__Supplied material__.
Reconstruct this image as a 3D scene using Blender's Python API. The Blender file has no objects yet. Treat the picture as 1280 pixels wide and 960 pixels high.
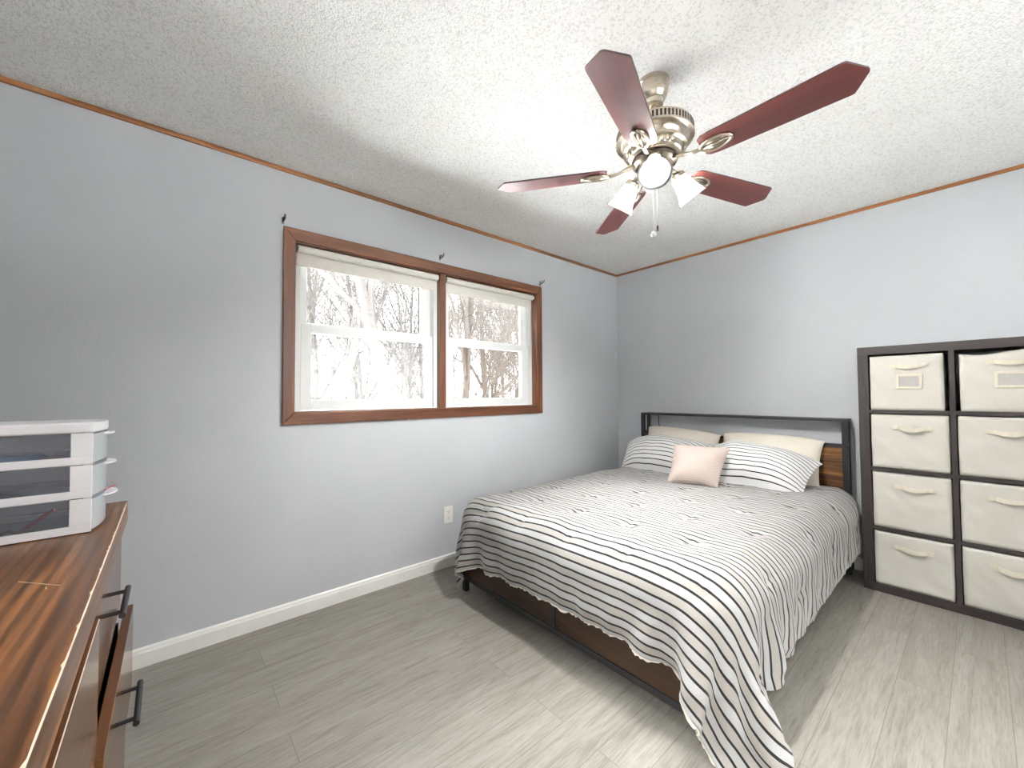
import bpy, bmesh, math, random
import numpy as np
from mathutils import Vector, Matrix, noise

PI = math.pi
SC = bpy.context.scene
COL = SC.collection

# ------------------------------------------------------------------ camera, sky, exposure
cam_data = bpy.data.cameras.new('camera')
cam = bpy.data.objects.new('camera', cam_data)
COL.objects.link(cam)
F_PX, YAW, PITCH, ROLL = 500.785, math.radians(49.3605), math.radians(1.5752), math.radians(-0.3561)
cam_data.sensor_width = 36.0
cam_data.lens = 36.0 * F_PX / 1280.0
cam_data.clip_start = 0.02
cam_data.clip_end = 200
ax = Vector((-math.sin(YAW) * math.cos(PITCH), math.cos(YAW) * math.cos(PITCH), math.sin(PITCH)))
rt = Vector((math.cos(YAW), math.sin(YAW), 0))
up = rt.cross(ax)
R_ = math.cos(ROLL) * rt + math.sin(ROLL) * up
U_ = -math.sin(ROLL) * rt + math.cos(ROLL) * up
cam.matrix_world = Matrix(((R_.x, U_.x, -ax.x, 2.444), (R_.y, U_.y, -ax.y, -3.549), (R_.z, U_.z, -ax.z, 1.191), (0, 0, 0, 1)))
SC.camera = cam

SKY_LOW = 3.2        # overcast winter sky: radiance at the horizon and overhead
SKY_HIGH = 42.0
LAMP_L = 2300.0      # radiance of each of the three lit fan bulbs
HALL_FILL_L = 230.0       # radiance of the ceiling light in the added, unseen hallway
EXPOSURE = 1.46
world = bpy.data.worlds.new('overcast_sky')
SC.world = world
world.use_nodes = True
wt = world.node_tree
wn = wt.nodes
# overcast sky: dim along the horizon, several times brighter overhead
tc_ = wn.new('ShaderNodeTexCoord')
sx_ = wn.new('ShaderNodeSeparateXYZ')
wt.links.new(tc_.outputs['Generated'], sx_.inputs[0])
mr_ = wn.new('ShaderNodeMapRange')
mr_.interpolation_type = 'SMOOTHSTEP'
mr_.inputs['From Min'].default_value = 0.32
mr_.inputs['From Max'].default_value = 0.85
mr_.inputs['To Min'].default_value = SKY_LOW
mr_.inputs['To Max'].default_value = SKY_HIGH
wt.links.new(sx_.outputs['Z'], mr_.inputs['Value'])
wn['Background'].inputs[0].default_value = (1.0, 0.99, 0.975, 1)
wt.links.new(mr_.outputs[0], wn['Background'].inputs[1])
vs = SC.view_settings
SC.display_settings.display_device = 'sRGB'
vs.view_transform = 'Standard'
vs.look = 'None'
vs.exposure = EXPOSURE
vs.gamma = 1.0
vs.use_curve_mapping = False
try:
    SC.cycles.use_denoising = True
    SC.cycles.max_bounces = 14
    SC.cycles.diffuse_bounces = 8
    SC.cycles.transparent_max_bounces = 16
    SC.cycles.sample_clamp_indirect = 6.0
    SC.cycles.caustics_reflective = False
    SC.cycles.caustics_refractive = False
except Exception:
    pass

# ------------------------------------------------------------------ helpers
def s2l(c):
    return tuple(((v / 255.0) / 12.92 if v <= 10.31 else (((v / 255.0) + 0.055) / 1.055) ** 2.4) for v in c)

class Nodes:
    def __init__(self, name, rough=0.5, metallic=0.0, spec=0.5):
        self.m = bpy.data.materials.new(name)
        self.m.use_nodes = True
        self.t = self.m.node_tree
        self.b = self.t.nodes['Principled BSDF']
        self.b.inputs['Roughness'].default_value = rough
        self.b.inputs['Metallic'].default_value = metallic
        self.b.inputs['Specular IOR Level'].default_value = spec
    def n(self, kind, **kw):
        nd = self.t.nodes.new(kind)
        for k, v in kw.items():
            setattr(nd, k, v)
        return nd
    def link(self, a, b):
        self.t.links.new(a, b)
    def coord(self, out='Object', scale=(1, 1, 1), rot=(0, 0, 0), loc=(0, 0, 0)):
        tc = self.n('ShaderNodeTexCoord')
        mp = self.n('ShaderNodeMapping')
        mp.inputs['Scale'].default_value = scale
        mp.inputs['Rotation'].default_value = rot
        mp.inputs['Location'].default_value = loc
        self.link(tc.outputs[out], mp.inputs[0])
        return mp.outputs[0]
    def noise(self, vec, scale, detail=4, rough=0.55, dist=0.0):
        nd = self.n('ShaderNodeTexNoise')
        nd.inputs['Scale'].default_value = scale
        nd.inputs['Detail'].default_value = detail
        nd.inputs['Roughness'].default_value = rough
        nd.inputs['Distortion'].default_value = dist
        self.link(vec, nd.inputs['Vector'])
        return nd
    def ramp(self, fac, stops):
        nd = self.n('ShaderNodeValToRGB')
        el = nd.color_ramp.elements
        while len(el) < len(stops):
            el.new(0.5)
        for e, (p, c) in zip(el, stops):
            e.position = p
            e.color = (*c, 1)
        self.link(fac, nd.inputs[0])
        return nd.outputs[0]
    def mix(self, fac, a, b, blend='MIX'):
        nd = self.n('ShaderNodeMix', data_type='RGBA', blend_type=blend)
        for sock, v in ((nd.inputs[0], fac), (nd.inputs[6], a), (nd.inputs[7], b)):
            if isinstance(v, (int, float)):
                sock.default_value = v
            elif isinstance(v, tuple):
                sock.default_value = (*v, 1)
            else:
                self.link(v, sock)
        return nd.outputs[2]
    def math(self, op, a, b=0.0):
        nd = self.n('ShaderNodeMath', operation=op)
        for sock, v in ((nd.inputs[0], a), (nd.inputs[1], b)):
            if isinstance(v, (int, float)):
                sock.default_value = v
            else:
                self.link(v, sock)
        return nd.outputs[0]
    def color(self, c):
        if isinstance(c, tuple):
            self.b.inputs['Base Color'].default_value = (*c, 1)
        else:
            self.link(c, self.b.inputs['Base Color'])
    def bump(self, h, strength=0.3, dist=0.01):
        nd = self.n('ShaderNodeBump')
        nd.inputs['Strength'].default_value = strength
        nd.inputs['Distance'].default_value = dist
        self.link(h, nd.inputs['Height'])
        self.link(nd.outputs[0], self.b.inputs['Normal'])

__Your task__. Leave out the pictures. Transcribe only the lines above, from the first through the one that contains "COL = SC.collection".

__Response__.
Reconstruct this image as a 3D scene using Blender's Python API. The Blender file has no objects yet. Treat the picture as 1280 pixels wide and 960 pixels high.
import bpy, bmesh, math, random
import numpy as np
from mathutils import Vector, Matrix, noise

PI = math.pi
SC = bpy.context.scene
COL = SC.collection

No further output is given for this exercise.